- [Challenge]
Copy each line exactly. Leave nothing out.

- [Given material]
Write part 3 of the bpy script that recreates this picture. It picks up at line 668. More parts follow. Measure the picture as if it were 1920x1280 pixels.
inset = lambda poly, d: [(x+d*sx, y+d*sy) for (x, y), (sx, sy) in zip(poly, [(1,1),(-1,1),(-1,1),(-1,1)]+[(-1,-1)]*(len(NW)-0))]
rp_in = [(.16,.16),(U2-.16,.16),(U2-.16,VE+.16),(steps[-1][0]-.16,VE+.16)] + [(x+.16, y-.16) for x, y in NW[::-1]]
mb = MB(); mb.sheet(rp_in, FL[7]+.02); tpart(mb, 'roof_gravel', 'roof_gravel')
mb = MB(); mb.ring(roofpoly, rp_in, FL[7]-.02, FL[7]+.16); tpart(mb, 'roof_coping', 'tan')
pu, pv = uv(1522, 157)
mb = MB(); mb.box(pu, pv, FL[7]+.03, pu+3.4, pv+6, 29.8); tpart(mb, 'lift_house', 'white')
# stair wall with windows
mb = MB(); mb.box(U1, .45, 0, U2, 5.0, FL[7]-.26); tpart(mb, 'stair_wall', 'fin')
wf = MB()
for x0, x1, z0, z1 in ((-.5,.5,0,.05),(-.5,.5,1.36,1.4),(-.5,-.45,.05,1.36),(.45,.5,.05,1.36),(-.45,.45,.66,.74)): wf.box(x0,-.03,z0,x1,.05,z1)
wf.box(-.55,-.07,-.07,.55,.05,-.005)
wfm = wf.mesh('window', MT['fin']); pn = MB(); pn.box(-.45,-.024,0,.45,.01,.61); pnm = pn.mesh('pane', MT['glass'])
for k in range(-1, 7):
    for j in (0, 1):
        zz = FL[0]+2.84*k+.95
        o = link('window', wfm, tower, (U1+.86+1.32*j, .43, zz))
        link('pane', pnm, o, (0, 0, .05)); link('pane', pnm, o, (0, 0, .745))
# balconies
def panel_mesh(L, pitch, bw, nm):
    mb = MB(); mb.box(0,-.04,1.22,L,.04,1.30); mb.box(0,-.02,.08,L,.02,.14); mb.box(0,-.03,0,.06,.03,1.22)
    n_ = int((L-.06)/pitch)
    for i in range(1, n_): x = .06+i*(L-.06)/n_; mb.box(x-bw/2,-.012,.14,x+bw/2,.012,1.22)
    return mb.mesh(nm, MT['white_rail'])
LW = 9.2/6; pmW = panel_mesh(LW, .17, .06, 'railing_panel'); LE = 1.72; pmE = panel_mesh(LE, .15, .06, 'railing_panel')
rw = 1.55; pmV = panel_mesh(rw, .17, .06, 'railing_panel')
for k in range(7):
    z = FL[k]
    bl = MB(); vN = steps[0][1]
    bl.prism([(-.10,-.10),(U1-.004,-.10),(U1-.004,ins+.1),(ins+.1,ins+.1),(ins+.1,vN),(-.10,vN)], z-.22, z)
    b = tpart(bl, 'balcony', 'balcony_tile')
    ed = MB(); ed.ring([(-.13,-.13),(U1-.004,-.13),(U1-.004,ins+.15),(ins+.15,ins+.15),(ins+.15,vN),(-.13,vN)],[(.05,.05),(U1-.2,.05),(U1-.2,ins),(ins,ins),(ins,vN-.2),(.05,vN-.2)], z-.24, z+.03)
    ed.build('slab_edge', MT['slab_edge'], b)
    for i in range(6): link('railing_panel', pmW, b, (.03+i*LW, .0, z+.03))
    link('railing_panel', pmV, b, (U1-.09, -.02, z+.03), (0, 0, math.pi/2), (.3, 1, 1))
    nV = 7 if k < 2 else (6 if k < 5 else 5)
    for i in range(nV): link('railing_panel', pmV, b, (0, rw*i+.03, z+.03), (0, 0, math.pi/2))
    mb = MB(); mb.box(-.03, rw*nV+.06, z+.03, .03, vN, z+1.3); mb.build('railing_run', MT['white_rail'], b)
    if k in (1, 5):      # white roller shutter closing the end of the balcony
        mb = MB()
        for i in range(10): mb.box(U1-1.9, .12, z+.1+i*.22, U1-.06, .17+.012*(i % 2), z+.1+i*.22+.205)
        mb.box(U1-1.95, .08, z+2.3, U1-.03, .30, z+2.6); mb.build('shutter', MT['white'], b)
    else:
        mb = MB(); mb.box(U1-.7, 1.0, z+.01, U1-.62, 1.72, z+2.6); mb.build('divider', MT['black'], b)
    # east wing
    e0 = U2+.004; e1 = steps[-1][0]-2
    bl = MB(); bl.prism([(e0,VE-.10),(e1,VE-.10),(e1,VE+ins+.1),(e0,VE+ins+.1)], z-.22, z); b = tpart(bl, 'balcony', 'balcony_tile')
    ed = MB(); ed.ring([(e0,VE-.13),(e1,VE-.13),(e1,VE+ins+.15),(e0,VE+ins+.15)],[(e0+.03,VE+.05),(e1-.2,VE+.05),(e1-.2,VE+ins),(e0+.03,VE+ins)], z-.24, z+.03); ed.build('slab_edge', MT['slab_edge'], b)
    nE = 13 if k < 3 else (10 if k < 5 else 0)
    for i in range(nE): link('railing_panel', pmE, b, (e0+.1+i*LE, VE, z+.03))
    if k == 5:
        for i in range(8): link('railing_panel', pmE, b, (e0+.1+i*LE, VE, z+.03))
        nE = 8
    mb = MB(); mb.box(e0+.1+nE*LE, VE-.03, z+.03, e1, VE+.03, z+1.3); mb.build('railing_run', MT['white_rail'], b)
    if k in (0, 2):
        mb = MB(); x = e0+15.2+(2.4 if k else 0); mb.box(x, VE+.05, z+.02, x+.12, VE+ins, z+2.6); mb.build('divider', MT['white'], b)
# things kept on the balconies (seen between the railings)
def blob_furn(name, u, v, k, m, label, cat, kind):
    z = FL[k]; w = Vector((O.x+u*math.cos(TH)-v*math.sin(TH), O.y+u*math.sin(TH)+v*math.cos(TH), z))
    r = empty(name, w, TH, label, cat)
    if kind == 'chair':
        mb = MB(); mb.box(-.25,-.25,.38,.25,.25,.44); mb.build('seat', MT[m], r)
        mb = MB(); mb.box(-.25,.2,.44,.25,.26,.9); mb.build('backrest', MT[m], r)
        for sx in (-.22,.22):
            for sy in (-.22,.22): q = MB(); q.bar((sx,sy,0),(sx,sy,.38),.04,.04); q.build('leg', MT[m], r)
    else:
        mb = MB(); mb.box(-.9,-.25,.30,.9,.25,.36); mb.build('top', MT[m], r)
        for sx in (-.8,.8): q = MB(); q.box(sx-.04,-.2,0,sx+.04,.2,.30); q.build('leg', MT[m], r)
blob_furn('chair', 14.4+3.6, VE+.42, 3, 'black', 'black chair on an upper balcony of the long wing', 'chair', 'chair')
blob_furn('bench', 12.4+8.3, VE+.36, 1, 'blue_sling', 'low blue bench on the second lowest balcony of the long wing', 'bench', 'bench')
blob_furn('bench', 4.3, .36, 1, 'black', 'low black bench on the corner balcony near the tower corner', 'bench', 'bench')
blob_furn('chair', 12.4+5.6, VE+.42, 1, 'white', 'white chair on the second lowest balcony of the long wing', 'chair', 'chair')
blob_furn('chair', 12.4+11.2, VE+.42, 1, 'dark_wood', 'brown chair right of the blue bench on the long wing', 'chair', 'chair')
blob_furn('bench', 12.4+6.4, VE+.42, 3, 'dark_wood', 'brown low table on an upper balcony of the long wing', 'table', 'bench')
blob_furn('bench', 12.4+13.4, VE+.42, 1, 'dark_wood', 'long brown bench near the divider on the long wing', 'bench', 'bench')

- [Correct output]
Write part 3 of the bpy script that recreates this picture. It picks up at line 668. More parts follow. Measure the picture as if it were 1920x1280 pixels.
inset = lambda poly, d: [(x+d*sx, y+d*sy) for (x, y), (sx, sy) in zip(poly, [(1,1),(-1,1),(-1,1),(-1,1)]+[(-1,-1)]*(len(NW)-0))]
rp_in = [(.16,.16),(U2-.16,.16),(U2-.16,VE+.16),(steps[-1][0]-.16,VE+.16)] + [(x+.16, y-.16) for x, y in NW[::-1]]
mb = MB(); mb.sheet(rp_in, FL[7]+.02); tpart(mb, 'roof_gravel', 'roof_gravel')
mb = MB(); mb.ring(roofpoly, rp_in, FL[7]-.02, FL[7]+.16); tpart(mb, 'roof_coping', 'tan')
pu, pv = uv(1522, 157)
mb = MB(); mb.box(pu, pv, FL[7]+.03, pu+3.4, pv+6, 29.8); tpart(mb, 'lift_house', 'white')
# stair wall with windows
mb = MB(); mb.box(U1, .45, 0, U2, 5.0, FL[7]-.26); tpart(mb, 'stair_wall', 'fin')
wf = MB()
for x0, x1, z0, z1 in ((-.5,.5,0,.05),(-.5,.5,1.36,1.4),(-.5,-.45,.05,1.36),(.45,.5,.05,1.36),(-.45,.45,.66,.74)): wf.box(x0,-.03,z0,x1,.05,z1)
wf.box(-.55,-.07,-.07,.55,.05,-.005)
wfm = wf.mesh('window', MT['fin']); pn = MB(); pn.box(-.45,-.024,0,.45,.01,.61); pnm = pn.mesh('pane', MT['glass'])
for k in range(-1, 7):
    for j in (0, 1):
        zz = FL[0]+2.84*k+.95
        o = link('window', wfm, tower, (U1+.86+1.32*j, .43, zz))
        link('pane', pnm, o, (0, 0, .05)); link('pane', pnm, o, (0, 0, .745))
# balconies
def panel_mesh(L, pitch, bw, nm):
    mb = MB(); mb.box(0,-.04,1.22,L,.04,1.30); mb.box(0,-.02,.08,L,.02,.14); mb.box(0,-.03,0,.06,.03,1.22)
    n_ = int((L-.06)/pitch)
    for i in range(1, n_): x = .06+i*(L-.06)/n_; mb.box(x-bw/2,-.012,.14,x+bw/2,.012,1.22)
    return mb.mesh(nm, MT['white_rail'])
LW = 9.2/6; pmW = panel_mesh(LW, .17, .06, 'railing_panel'); LE = 1.72; pmE = panel_mesh(LE, .15, .06, 'railing_panel')
rw = 1.55; pmV = panel_mesh(rw, .17, .06, 'railing_panel')
for k in range(7):
    z = FL[k]
    bl = MB(); vN = steps[0][1]
    bl.prism([(-.10,-.10),(U1-.004,-.10),(U1-.004,ins+.1),(ins+.1,ins+.1),(ins+.1,vN),(-.10,vN)], z-.22, z)
    b = tpart(bl, 'balcony', 'balcony_tile')
    ed = MB(); ed.ring([(-.13,-.13),(U1-.004,-.13),(U1-.004,ins+.15),(ins+.15,ins+.15),(ins+.15,vN),(-.13,vN)],[(.05,.05),(U1-.2,.05),(U1-.2,ins),(ins,ins),(ins,vN-.2),(.05,vN-.2)], z-.24, z+.03)
    ed.build('slab_edge', MT['slab_edge'], b)
    for i in range(6): link('railing_panel', pmW, b, (.03+i*LW, .0, z+.03))
    link('railing_panel', pmV, b, (U1-.09, -.02, z+.03), (0, 0, math.pi/2), (.3, 1, 1))
    nV = 7 if k < 2 else (6 if k < 5 else 5)
    for i in range(nV): link('railing_panel', pmV, b, (0, rw*i+.03, z+.03), (0, 0, math.pi/2))
    mb = MB(); mb.box(-.03, rw*nV+.06, z+.03, .03, vN, z+1.3); mb.build('railing_run', MT['white_rail'], b)
    if k in (1, 5):      # white roller shutter closing the end of the balcony
        mb = MB()
        for i in range(10): mb.box(U1-1.9, .12, z+.1+i*.22, U1-.06, .17+.012*(i % 2), z+.1+i*.22+.205)
        mb.box(U1-1.95, .08, z+2.3, U1-.03, .30, z+2.6); mb.build('shutter', MT['white'], b)
    else:
        mb = MB(); mb.box(U1-.7, 1.0, z+.01, U1-.62, 1.72, z+2.6); mb.build('divider', MT['black'], b)
    # east wing
    e0 = U2+.004; e1 = steps[-1][0]-2
    bl = MB(); bl.prism([(e0,VE-.10),(e1,VE-.10),(e1,VE+ins+.1),(e0,VE+ins+.1)], z-.22, z); b = tpart(bl, 'balcony', 'balcony_tile')
    ed = MB(); ed.ring([(e0,VE-.13),(e1,VE-.13),(e1,VE+ins+.15),(e0,VE+ins+.15)],[(e0+.03,VE+.05),(e1-.2,VE+.05),(e1-.2,VE+ins),(e0+.03,VE+ins)], z-.24, z+.03); ed.build('slab_edge', MT['slab_edge'], b)
    nE = 13 if k < 3 else (10 if k < 5 else 0)
    for i in range(nE): link('railing_panel', pmE, b, (e0+.1+i*LE, VE, z+.03))
    if k == 5:
        for i in range(8): link('railing_panel', pmE, b, (e0+.1+i*LE, VE, z+.03))
        nE = 8
    mb = MB(); mb.box(e0+.1+nE*LE, VE-.03, z+.03, e1, VE+.03, z+1.3); mb.build('railing_run', MT['white_rail'], b)
    if k in (0, 2):
        mb = MB(); x = e0+15.2+(2.4 if k else 0); mb.box(x, VE+.05, z+.02, x+.12, VE+ins, z+2.6); mb.build('divider', MT['white'], b)
# things kept on the balconies (seen between the railings)
def blob_furn(name, u, v, k, m, label, cat, kind):
    z = FL[k]; w = Vector((O.x+u*math.cos(TH)-v*math.sin(TH), O.y+u*math.sin(TH)+v*math.cos(TH), z))
    r = empty(name, w, TH, label, cat)
    if kind == 'chair':
        mb = MB(); mb.box(-.25,-.25,.38,.25,.25,.44); mb.build('seat', MT[m], r)
        mb = MB(); mb.box(-.25,.2,.44,.25,.26,.9); mb.build('backrest', MT[m], r)
        for sx in (-.22,.22):
            for sy in (-.22,.22): q = MB(); q.bar((sx,sy,0),(sx,sy,.38),.04,.04); q.build('leg', MT[m], r)
    else:
        mb = MB(); mb.box(-.9,-.25,.30,.9,.25,.36); mb.build('top', MT[m], r)
        for sx in (-.8,.8): q = MB(); q.box(sx-.04,-.2,0,sx+.04,.2,.30); q.build('leg', MT[m], r)
blob_furn('chair', 14.4+3.6, VE+.42, 3, 'black', 'black chair on an upper balcony of the long wing', 'chair', 'chair')
blob_furn('bench', 12.4+8.3, VE+.36, 1, 'blue_sling', 'low blue bench on the second lowest balcony of the long wing', 'bench', 'bench')
blob_furn('bench', 4.3, .36, 1, 'black', 'low black bench on the corner balcony near the tower corner', 'bench', 'bench')
blob_furn('chair', 12.4+5.6, VE+.42, 1, 'white', 'white chair on the second lowest balcony of the long wing', 'chair', 'chair')
blob_furn('chair', 12.4+11.2, VE+.42, 1, 'dark_wood', 'brown chair right of the blue bench on the long wing', 'chair', 'chair')
blob_furn('bench', 12.4+6.4, VE+.42, 3, 'dark_wood', 'brown low table on an upper balcony of the long wing', 'table', 'bench')
blob_furn('bench', 12.4+13.4, VE+.42, 1, 'dark_wood', 'long brown bench near the divider on the long wing', 'bench', 'bench')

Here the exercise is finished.